Eh oui! en cent ans, on nous a construit une école. C’est beaucoup, j’en conviens, et c’est peu, parce qu’une école ainsi perdue dans un ensemble d’éléments qui se fixent dans leur forme au lieu d’évoluer en s’adaptant aux idées nouvelles, ne peut avoir une influence bien profonde sur la vie et le comportement des générations qui passent. […]
On a demandé à l’école de se charger de la besogne, et des philosophes, des écrivains, des savants ont participé à l’édification d’une conception nouvelle de la vie, qui n’a que le tort d’être imposée d’en haut, sans tenir compte de ce qui existait et qui n’était pas toujours mauvais, avec ses assises profondes et sûres; d’avoir plaqué sur une civilisation aux trames ancestrales, une conception du monde étriquée et factice avec ses rythmes anormaux, ses intérêts et ses idéaux. […]

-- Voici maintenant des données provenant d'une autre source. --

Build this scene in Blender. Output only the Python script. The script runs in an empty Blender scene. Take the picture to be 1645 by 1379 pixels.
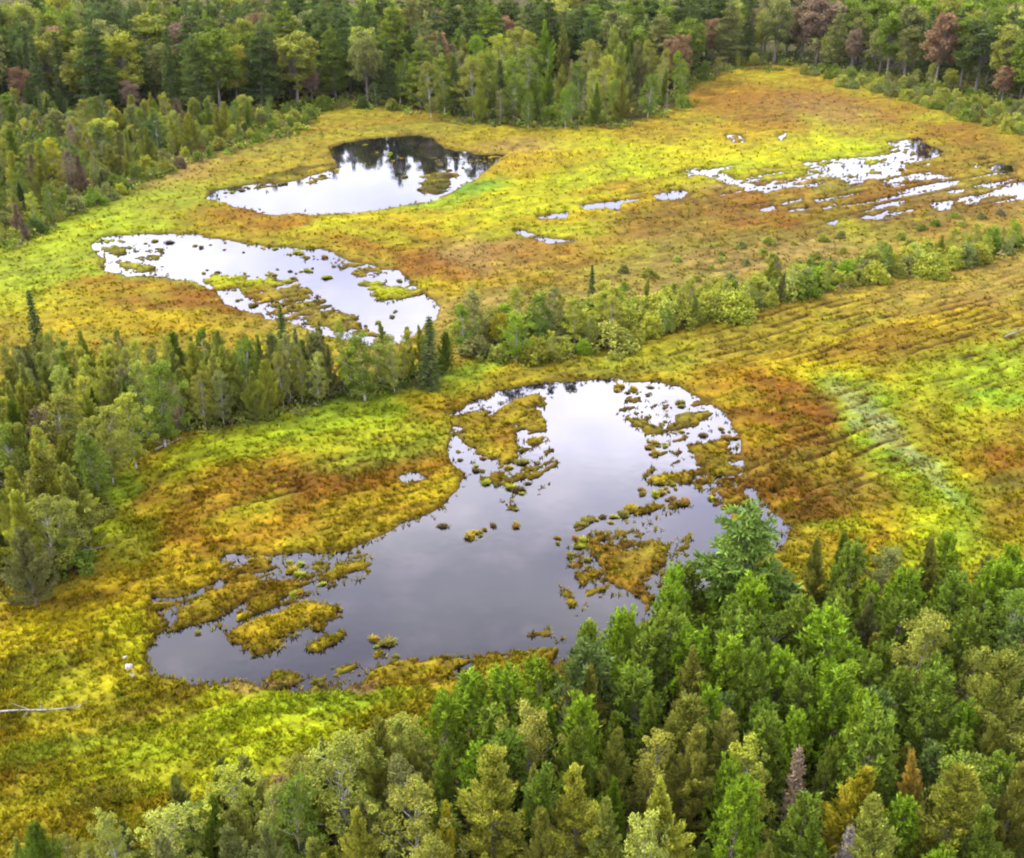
import bpy, math, random
import numpy as np
from mathutils import Vector
R = math.radians
sc = bpy.context.scene

# ------------------------------------------------------------------ camera
H, PITCH, F, CX, CY = 50.0, R(26.3), 1800.0, 822.5, 689.5
cd = bpy.data.cameras.new('camera'); cam = bpy.data.objects.new('camera', cd)
sc.collection.objects.link(cam); sc.camera = cam
cam.location = (0, 0, H); cam.rotation_euler = (R(90) - PITCH, 0, 0)
cd.sensor_width = 36; cd.lens = 36 * F / 1645; cd.clip_end = 6000; cd.clip_start = 0.5

# ------------------------------------------------------------------ sky, sun, exposure
SUN_EL, SUN_AZ = R(48), R(-62)      # azimuth from +Y (view direction), negative = left
w = bpy.data.worlds.new('World'); sc.world = w; w.use_nodes = True
nt = w.node_tree; nt.nodes.clear()
def nn(tree, t, **kw):
    n = tree.nodes.new(t)
    for k, v in kw.items(): setattr(n, k, v)
    return n
out = nn(nt, 'ShaderNodeOutputWorld'); bg1 = nn(nt, 'ShaderNodeBackground'); bg2 = nn(nt, 'ShaderNodeBackground')
mx = nn(nt, 'ShaderNodeMixShader'); sky = nn(nt, 'ShaderNodeTexSky', sky_type='NISHITA')
sky.sun_disc = False; sky.sun_elevation = SUN_EL; sky.sun_rotation = SUN_AZ
nt.links.new(sky.outputs[0], bg1.inputs[0]); bg1.inputs[1].default_value = 0.10
tc = nn(nt, 'ShaderNodeTexCoord'); mp = nn(nt, 'ShaderNodeMapping'); mp.inputs['Scale'].default_value = (1, 1, 2.2)
mp.inputs['Location'].default_value = (0.35, 0.1, 0.2)
nz = nn(nt, 'ShaderNodeTexNoise'); nz.inputs['Scale'].default_value = 3.4; nz.inputs['Detail'].default_value = 5
nz.inputs['Roughness'].default_value = 0.55
cr = nn(nt, 'ShaderNodeValToRGB')
cr.color_ramp.elements[0].position = 0.30; cr.color_ramp.elements[0].color = (0.46, 0.45, 0.70, 1)
cr.color_ramp.elements[1].position = 0.68; cr.color_ramp.elements[1].color = (1.11, 1.07, 1.16, 1)
nt.links.new(tc.outputs['Generated'], mp.inputs[0]); nt.links.new(mp.outputs[0], nz.inputs['Vector'])
sx = nn(nt, 'ShaderNodeSeparateXYZ'); nt.links.new(tc.outputs['Generated'], sx.inputs[0])
er = nn(nt, 'ShaderNodeValToRGB'); er.color_ramp.interpolation = 'EASE'
er.color_ramp.elements.remove(er.color_ramp.elements[1])
for p_, v_ in ((.0, .36), (.19, .42), (.26, .44), (.30, .62), (.345, .80), (.39, 1.2), (.44, 1.22), (.49, .88), (.55, .58), (.63, .44), (1.0, 1.0)):
    e_ = er.color_ramp.elements[0] if p_ == 0 else er.color_ramp.elements.new(p_)
    e_.position = p_; e_.color = (v_, v_, v_, 1)
em = nn(nt, 'ShaderNodeMix', data_type='RGBA', blend_type='MULTIPLY'); em.inputs[0].default_value = 1
nt.links.new(sx.outputs[2], er.inputs[0]); nt.links.new(cr.outputs[0], em.inputs[6]); nt.links.new(er.outputs[0], em.inputs[7])
nt.links.new(nz.outputs['Fac'], cr.inputs[0]); nt.links.new(em.outputs[2], bg2.inputs[0]); bg2.inputs[1].default_value = 1.0
mx.inputs[0].default_value = 0.88
nt.links.new(bg1.outputs[0], mx.inputs[1]); nt.links.new(bg2.outputs[0], mx.inputs[2]); nt.links.new(mx.outputs[0], out.inputs[0])
sl = bpy.data.lights.new('sun', 'SUN'); sl.energy = 1.5; sl.angle = R(10); sl.color = (1.0, 0.95, 0.86)
so = bpy.data.objects.new('sun', sl); sc.collection.objects.link(so)
sd = Vector((math.sin(SUN_AZ) * math.cos(SUN_EL), math.cos(SUN_AZ) * math.cos(SUN_EL), math.sin(SUN_EL)))
so.rotation_euler = (-sd).to_track_quat('-Z', 'Y').to_euler(); so.location = sd * 300
sc.view_settings.view_transform = 'Standard'; sc.view_settings.look = 'None'
sc.view_settings.exposure = 3.7; sc.view_settings.gamma = 1.0
sc.cycles.max_bounces = 5; sc.cycles.diffuse_bounces = 3; sc.cycles.transmission_bounces = 3
sc.cycles.caustics_reflective = False; sc.cycles.caustics_refractive = False
sc.cycles.use_denoising = True
sc.cycles.filter_width = 2.0

# ------------------------------------------------------------------ pixel <-> world helpers
CP, SP = math.cos(PITCH), math.sin(PITCH)
def unproj(px, py, z=0.0):
    px = np.asarray(px, float); py = np.asarray(py, float)
    dx = (px - CX) / F; dy = -(py - CY) / F
    t = (z - H) / (-SP + dy * CP)
    return dx * t, (CP + dy * SP) * t
def proj(x, y, z=0.0):
    d = y * CP - (z - H) * SP; u = y * SP + (z - H) * CP
    return CX + F * x / d, CY - F * u / d

# ------------------------------------------------------------------ numpy noise
def _hash(ix, iy, seed):
    h = (ix.astype(np.int64) * 374761393 + iy.astype(np.int64) * 668265263 + seed * 1442695041) & 0xffffffff
    h = ((h ^ (h >> 13)) * 1274126177) & 0xffffffff
    return ((h ^ (h >> 16)) & 0xffff) / 65535.0
def vnoise(x, y, seed=0):
    ix = np.floor(x); iy = np.floor(y); fx = x - ix; fy = y - iy
    fx = fx * fx * (3 - 2 * fx); fy = fy * fy * (3 - 2 * fy)
    a = _hash(ix, iy, seed); b = _hash(ix + 1, iy, seed); c = _hash(ix, iy + 1, seed); d = _hash(ix + 1, iy + 1, seed)
    return (a + (b - a) * fx) * (1 - fy) + (c + (d - c) * fx) * fy
def fbm(x, y, seed=0, oct=3):
    s = 0; a = 0.5; t = 0
    for o in range(oct):
        s = s + a * vnoise(x * 2 ** o + 17.3 * o, y * 2 ** o - 9.1 * o, seed + o); t += a; a *= 0.5
    return s / t - 0.5
def sdf(px, py, poly):
    """signed distance in photo pixels, positive inside"""
    P = np.array(poly, float); n = len(P); d = np.full(px.shape, 1e9); ins = np.zeros(px.shape, bool)
    for i in range(n):
        a = P[i]; b = P[(i + 1) % n]; e = b - a
        wx = px - a[0]; wy = py - a[1]
        t = np.clip((wx * e[0] + wy * e[1]) / (e @ e + 1e-9), 0, 1)
        d = np.minimum(d, (wx - e[0] * t) ** 2 + (wy - e[1] * t) ** 2)
        if a[1] != b[1]:
            c = ((a[1] > py) != (b[1] > py)) & (px < (b[0] - a[0]) * (py - a[1]) / (b[1] - a[1]) + a[0])
            ins ^= c
    d = np.sqrt(d)
    return np.where(ins, d, -d)
def sdf_clip(px, py, poly, pad=40):
    P = np.array(poly, float)
    m = (px > P[:, 0].min() - pad) & (px < P[:, 0].max() + pad) & (py > P[:, 1].min() - pad) & (py < P[:, 1].max() + pad)
    r = np.full(px.shape, -float(pad))
    if m.any(): r[m] = sdf(px[m], py[m], poly)
    return r
def lin(c):
    c = np.array(c, float) / 255
    return np.where(c <= 0.04045, c / 12.92, ((c + 0.055) / 1.055) ** 2.4)
z3 = lambda pts: [(1085 + x / 2.9375, y / 2.9375) for x, y in pts]
z2 = lambda pts: [(540 + x / 2.9375, y / 2.9375) for x, y in pts]

# ------------------------------------------------------------------ shorelines (traced, laid on the ground plane)
NEAR_POND = [(785,644),(799,630),(840,620),(880,617),(931,614),(983,610),(1051,613),(1090,622),(1130,645),(1165,668),(1185,700),(1192,740),
    (1207,775),(1218,800),(1240,825),(1272,848),(1262,872),(1230,890),(1160,930),(1100,965),(1050,1000),(985,1030),(920,1052),(880,1070),
    (800,1078),(740,1088),(690,1090),(600,1104),(560,1110),(500,1114),(430,1110),(385,1094),(340,1102),(290,1096),(246,1086),(236,1046),(250,1026),(268,1014),
    (262,996),(240,985),(246,962),(290,962),(320,950),(356,925),(362,894),(440,893),(500,892),(545,890),(600,865),(640,845),
    (700,822),(735,792),(752,762),(728,746),(720,722),(728,700),(722,668),(745,658),(765,645)]
WHITE_POND = [(150,395),(165,381),(230,376),(300,377),(360,385),(400,395),(440,398),(490,400),(530,404),(560,419),(600,430),(640,438),
    (660,458),(690,478),(706,494),(700,510),(675,530),(650,548),(600,556),(560,545),(520,540),(480,522),(430,512),(395,500),(360,487),(350,470),
    (310,450),(260,446),(200,443),(165,433),(172,418),(152,402)]
FAR_POND = [(333,319),(345,307),(400,297),(470,291),(510,281),(545,268),(528,241),(560,229),(610,222),(660,218),(695,222),(715,240),
    (760,248),(810,250),(792,265),(760,290),(720,311),(690,322),(620,335),(560,342),(500,345),(440,343),(400,338),(365,327)]
PUDDLES = [z3([(600,770),(680,760),(850,752),(1000,735),(1060,700),(1000,672),(1150,655),(1205,690),(1275,718),(1220,742),(1150,757),(1085,775),
        (1065,830),(890,850),(850,885),(815,862),(770,838),(650,842),(600,852),(565,885),(440,905),(350,895),(290,870),(200,852),(120,825),
        (50,805),(110,795),(200,812),(280,848),(400,858),(550,850),(622,826),(640,790)]),
    z3([(965,872),(1090,828),(1190,820),(1310,832),(1280,850),(1120,852),(1080,875),(1000,882)]),
    z3([(1475,795),(1530,778),(1605,783),(1580,808),(1500,815)]), z3([(1448,868),(1520,874),(1645,856),(1760,870),(1700,930),(1620,945),(1540,948),(1485,927),(1500,890)]),
    z3([(1195,960),(1310,953),(1300,987),(1240,997)]), z3([(1350,940),(1445,935),(1425,962),(1375,962)]),
    z3([(485,965),(600,935),(612,958),(540,978)]), z3([(635,942),(745,915),(750,940),(660,957)]), z3([(405,988),(460,968),(472,985),(420,1002)]),
    z3([(925,1028),(1002,996),(980,1034)]), z3([(715,1052),(765,1043),(752,1068)]), z3([(235,640),(310,645),(332,672),(270,672)]),
    z3([(465,645),(522,636),(502,662)]), z2([(945,1022),(1090,1003),(1085,1028),(960,1038)]), z2([(1145,972),(1350,946),(1335,990),(1170,984)]),
    z2([(1495,925),(1645,900),(1700,910),(1640,935),(1530,945)]), z2([(845,1092),(900,1095),(1000,1130),(1130,1136),(1000,1147),(870,1112)]),
    [(636,764),(656,757),(688,768),(670,773),(650,778)]]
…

Ils ont cru, vos hommes de science, vos philosophes, vos pédagogues, qu’il était possible de prendre des êtres humains comme ils se saisissent de la matière brute, de les malaxer dans leurs laboratoires, de les combiner pour former d’autres vies, comme ils créent des alliages. L’industrie, symbole de l’économie nouvelle, poursuivait l’opération sur le plan matériel; eux, ils étaient chargés de la besogne intellectuelle et morale. Ils ont pensé – et ils vous en ont persuadés – qu’il était possible d’arracher, par le raisonnement pour ainsi dire, par la démonstration logique, en se servant notamment du levier de l’intelligence, qu’il était possible d’arracher les hommes à la culture, même empirique, qui les a imprégnés, au sol qui a nourri leur sève, à tous ce décisif et permanent passé qui est à la vie sociale ce qu’est la mémoire à la vie individuelle, tenace comme ces racines qui cèdent un instant quand s’abat l’arbre, mais qui se raccrochent aussitôt à la terre nourricière pour envoyer au tronc menacé encore un peu de vie.